→ **EXERCISE DESCRIPTION**
Restate the material word for word and leave out anything that is a picture.

→ **MATERIAL**
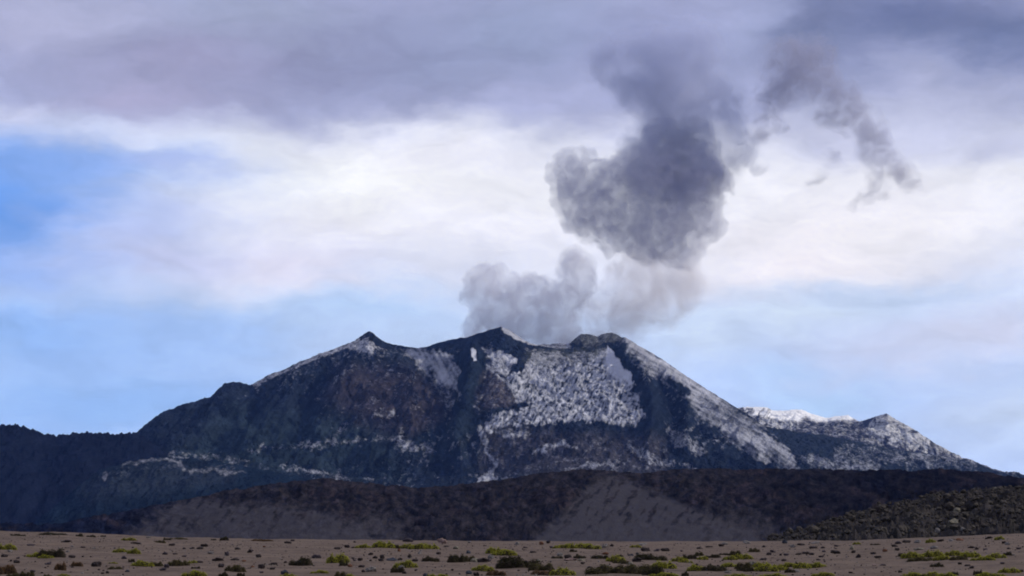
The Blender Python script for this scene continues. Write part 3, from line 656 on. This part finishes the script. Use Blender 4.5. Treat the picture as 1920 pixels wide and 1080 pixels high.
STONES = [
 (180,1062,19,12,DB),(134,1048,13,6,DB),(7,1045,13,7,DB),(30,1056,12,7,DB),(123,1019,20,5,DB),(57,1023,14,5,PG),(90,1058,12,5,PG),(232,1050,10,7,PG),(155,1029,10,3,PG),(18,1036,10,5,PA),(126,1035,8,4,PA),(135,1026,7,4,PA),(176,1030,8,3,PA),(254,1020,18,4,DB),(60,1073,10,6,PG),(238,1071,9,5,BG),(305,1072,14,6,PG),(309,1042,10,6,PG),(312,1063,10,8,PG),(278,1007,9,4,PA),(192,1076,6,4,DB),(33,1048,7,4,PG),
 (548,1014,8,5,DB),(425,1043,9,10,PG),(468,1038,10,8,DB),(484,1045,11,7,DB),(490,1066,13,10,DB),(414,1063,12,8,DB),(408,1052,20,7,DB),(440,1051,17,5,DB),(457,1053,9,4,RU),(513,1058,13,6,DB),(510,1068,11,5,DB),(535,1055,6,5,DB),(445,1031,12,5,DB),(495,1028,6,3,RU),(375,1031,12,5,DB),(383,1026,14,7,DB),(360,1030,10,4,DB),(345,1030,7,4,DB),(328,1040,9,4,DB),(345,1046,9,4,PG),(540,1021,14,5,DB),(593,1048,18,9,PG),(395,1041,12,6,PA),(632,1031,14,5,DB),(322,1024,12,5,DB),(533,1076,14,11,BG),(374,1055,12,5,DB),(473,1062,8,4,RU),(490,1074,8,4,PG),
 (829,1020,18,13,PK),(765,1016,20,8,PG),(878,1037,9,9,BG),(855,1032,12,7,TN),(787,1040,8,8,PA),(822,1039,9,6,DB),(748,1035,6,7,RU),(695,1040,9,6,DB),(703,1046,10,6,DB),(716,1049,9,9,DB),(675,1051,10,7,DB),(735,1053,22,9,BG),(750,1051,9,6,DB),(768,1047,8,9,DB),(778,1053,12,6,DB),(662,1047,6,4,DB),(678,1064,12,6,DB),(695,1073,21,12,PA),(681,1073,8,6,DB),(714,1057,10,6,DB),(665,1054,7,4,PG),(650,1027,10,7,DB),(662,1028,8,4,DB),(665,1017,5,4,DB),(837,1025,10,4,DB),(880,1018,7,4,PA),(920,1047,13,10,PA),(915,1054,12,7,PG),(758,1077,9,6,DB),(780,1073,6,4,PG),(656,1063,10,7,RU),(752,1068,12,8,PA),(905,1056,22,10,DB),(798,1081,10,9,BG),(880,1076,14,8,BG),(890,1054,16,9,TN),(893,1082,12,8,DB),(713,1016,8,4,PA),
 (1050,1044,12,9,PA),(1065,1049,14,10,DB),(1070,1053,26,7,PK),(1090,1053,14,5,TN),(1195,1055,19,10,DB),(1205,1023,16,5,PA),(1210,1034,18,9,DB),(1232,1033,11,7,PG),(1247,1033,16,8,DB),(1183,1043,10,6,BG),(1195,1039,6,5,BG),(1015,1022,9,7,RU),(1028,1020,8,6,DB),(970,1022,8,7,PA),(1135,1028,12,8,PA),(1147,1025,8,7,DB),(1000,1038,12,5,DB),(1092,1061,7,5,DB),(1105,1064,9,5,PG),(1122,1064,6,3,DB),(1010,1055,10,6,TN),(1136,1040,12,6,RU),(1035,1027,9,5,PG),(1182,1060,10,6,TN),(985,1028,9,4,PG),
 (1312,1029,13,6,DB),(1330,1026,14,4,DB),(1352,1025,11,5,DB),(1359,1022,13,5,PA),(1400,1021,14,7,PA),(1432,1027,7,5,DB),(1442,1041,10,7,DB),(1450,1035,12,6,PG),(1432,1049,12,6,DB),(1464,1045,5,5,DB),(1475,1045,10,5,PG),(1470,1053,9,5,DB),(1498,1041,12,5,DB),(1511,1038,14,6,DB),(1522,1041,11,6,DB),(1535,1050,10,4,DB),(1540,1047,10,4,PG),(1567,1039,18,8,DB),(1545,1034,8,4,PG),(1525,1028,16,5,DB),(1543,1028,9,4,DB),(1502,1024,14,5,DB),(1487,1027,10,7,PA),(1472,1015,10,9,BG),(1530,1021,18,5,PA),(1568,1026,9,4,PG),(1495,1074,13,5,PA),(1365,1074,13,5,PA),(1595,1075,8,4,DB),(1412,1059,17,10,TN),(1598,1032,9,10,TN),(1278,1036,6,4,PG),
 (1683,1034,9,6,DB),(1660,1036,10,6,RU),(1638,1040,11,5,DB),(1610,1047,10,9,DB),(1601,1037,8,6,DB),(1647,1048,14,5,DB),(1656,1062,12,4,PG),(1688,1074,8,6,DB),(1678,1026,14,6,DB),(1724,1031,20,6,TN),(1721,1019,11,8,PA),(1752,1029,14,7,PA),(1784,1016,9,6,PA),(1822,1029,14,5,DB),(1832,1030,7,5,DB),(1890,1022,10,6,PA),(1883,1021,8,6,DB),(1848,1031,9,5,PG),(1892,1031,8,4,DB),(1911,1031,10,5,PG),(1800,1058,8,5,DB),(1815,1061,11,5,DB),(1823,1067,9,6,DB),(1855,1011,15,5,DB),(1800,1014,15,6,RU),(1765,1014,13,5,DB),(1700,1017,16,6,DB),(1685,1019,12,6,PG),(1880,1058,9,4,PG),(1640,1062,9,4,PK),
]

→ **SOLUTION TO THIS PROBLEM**
The Blender Python script for this scene continues. Write part 3, from line 656 on. This part finishes the script. Use Blender 4.5. Treat the picture as 1920 pixels wide and 1080 pixels high.
STONES = [
 (180,1062,19,12,DB),(134,1048,13,6,DB),(7,1045,13,7,DB),(30,1056,12,7,DB),(123,1019,20,5,DB),(57,1023,14,5,PG),(90,1058,12,5,PG),(232,1050,10,7,PG),(155,1029,10,3,PG),(18,1036,10,5,PA),(126,1035,8,4,PA),(135,1026,7,4,PA),(176,1030,8,3,PA),(254,1020,18,4,DB),(60,1073,10,6,PG),(238,1071,9,5,BG),(305,1072,14,6,PG),(309,1042,10,6,PG),(312,1063,10,8,PG),(278,1007,9,4,PA),(192,1076,6,4,DB),(33,1048,7,4,PG),
 (548,1014,8,5,DB),(425,1043,9,10,PG),(468,1038,10,8,DB),(484,1045,11,7,DB),(490,1066,13,10,DB),(414,1063,12,8,DB),(408,1052,20,7,DB),(440,1051,17,5,DB),(457,1053,9,4,RU),(513,1058,13,6,DB),(510,1068,11,5,DB),(535,1055,6,5,DB),(445,1031,12,5,DB),(495,1028,6,3,RU),(375,1031,12,5,DB),(383,1026,14,7,DB),(360,1030,10,4,DB),(345,1030,7,4,DB),(328,1040,9,4,DB),(345,1046,9,4,PG),(540,1021,14,5,DB),(593,1048,18,9,PG),(395,1041,12,6,PA),(632,1031,14,5,DB),(322,1024,12,5,DB),(533,1076,14,11,BG),(374,1055,12,5,DB),(473,1062,8,4,RU),(490,1074,8,4,PG),
 (829,1020,18,13,PK),(765,1016,20,8,PG),(878,1037,9,9,BG),(855,1032,12,7,TN),(787,1040,8,8,PA),(822,1039,9,6,DB),(748,1035,6,7,RU),(695,1040,9,6,DB),(703,1046,10,6,DB),(716,1049,9,9,DB),(675,1051,10,7,DB),(735,1053,22,9,BG),(750,1051,9,6,DB),(768,1047,8,9,DB),(778,1053,12,6,DB),(662,1047,6,4,DB),(678,1064,12,6,DB),(695,1073,21,12,PA),(681,1073,8,6,DB),(714,1057,10,6,DB),(665,1054,7,4,PG),(650,1027,10,7,DB),(662,1028,8,4,DB),(665,1017,5,4,DB),(837,1025,10,4,DB),(880,1018,7,4,PA),(920,1047,13,10,PA),(915,1054,12,7,PG),(758,1077,9,6,DB),(780,1073,6,4,PG),(656,1063,10,7,RU),(752,1068,12,8,PA),(905,1056,22,10,DB),(798,1081,10,9,BG),(880,1076,14,8,BG),(890,1054,16,9,TN),(893,1082,12,8,DB),(713,1016,8,4,PA),
 (1050,1044,12,9,PA),(1065,1049,14,10,DB),(1070,1053,26,7,PK),(1090,1053,14,5,TN),(1195,1055,19,10,DB),(1205,1023,16,5,PA),(1210,1034,18,9,DB),(1232,1033,11,7,PG),(1247,1033,16,8,DB),(1183,1043,10,6,BG),(1195,1039,6,5,BG),(1015,1022,9,7,RU),(1028,1020,8,6,DB),(970,1022,8,7,PA),(1135,1028,12,8,PA),(1147,1025,8,7,DB),(1000,1038,12,5,DB),(1092,1061,7,5,DB),(1105,1064,9,5,PG),(1122,1064,6,3,DB),(1010,1055,10,6,TN),(1136,1040,12,6,RU),(1035,1027,9,5,PG),(1182,1060,10,6,TN),(985,1028,9,4,PG),
 (1312,1029,13,6,DB),(1330,1026,14,4,DB),(1352,1025,11,5,DB),(1359,1022,13,5,PA),(1400,1021,14,7,PA),(1432,1027,7,5,DB),(1442,1041,10,7,DB),(1450,1035,12,6,PG),(1432,1049,12,6,DB),(1464,1045,5,5,DB),(1475,1045,10,5,PG),(1470,1053,9,5,DB),(1498,1041,12,5,DB),(1511,1038,14,6,DB),(1522,1041,11,6,DB),(1535,1050,10,4,DB),(1540,1047,10,4,PG),(1567,1039,18,8,DB),(1545,1034,8,4,PG),(1525,1028,16,5,DB),(1543,1028,9,4,DB),(1502,1024,14,5,DB),(1487,1027,10,7,PA),(1472,1015,10,9,BG),(1530,1021,18,5,PA),(1568,1026,9,4,PG),(1495,1074,13,5,PA),(1365,1074,13,5,PA),(1595,1075,8,4,DB),(1412,1059,17,10,TN),(1598,1032,9,10,TN),(1278,1036,6,4,PG),
 (1683,1034,9,6,DB),(1660,1036,10,6,RU),(1638,1040,11,5,DB),(1610,1047,10,9,DB),(1601,1037,8,6,DB),(1647,1048,14,5,DB),(1656,1062,12,4,PG),(1688,1074,8,6,DB),(1678,1026,14,6,DB),(1724,1031,20,6,TN),(1721,1019,11,8,PA),(1752,1029,14,7,PA),(1784,1016,9,6,PA),(1822,1029,14,5,DB),(1832,1030,7,5,DB),(1890,1022,10,6,PA),(1883,1021,8,6,DB),(1848,1031,9,5,PG),(1892,1031,8,4,DB),(1911,1031,10,5,PG),(1800,1058,8,5,DB),(1815,1061,11,5,DB),(1823,1067,9,6,DB),(1855,1011,15,5,DB),(1800,1014,15,6,RU),(1765,1014,13,5,DB),(1700,1017,16,6,DB),(1685,1019,12,6,PG),(1880,1058,9,4,PG),(1640,1062,9,4,PK),
]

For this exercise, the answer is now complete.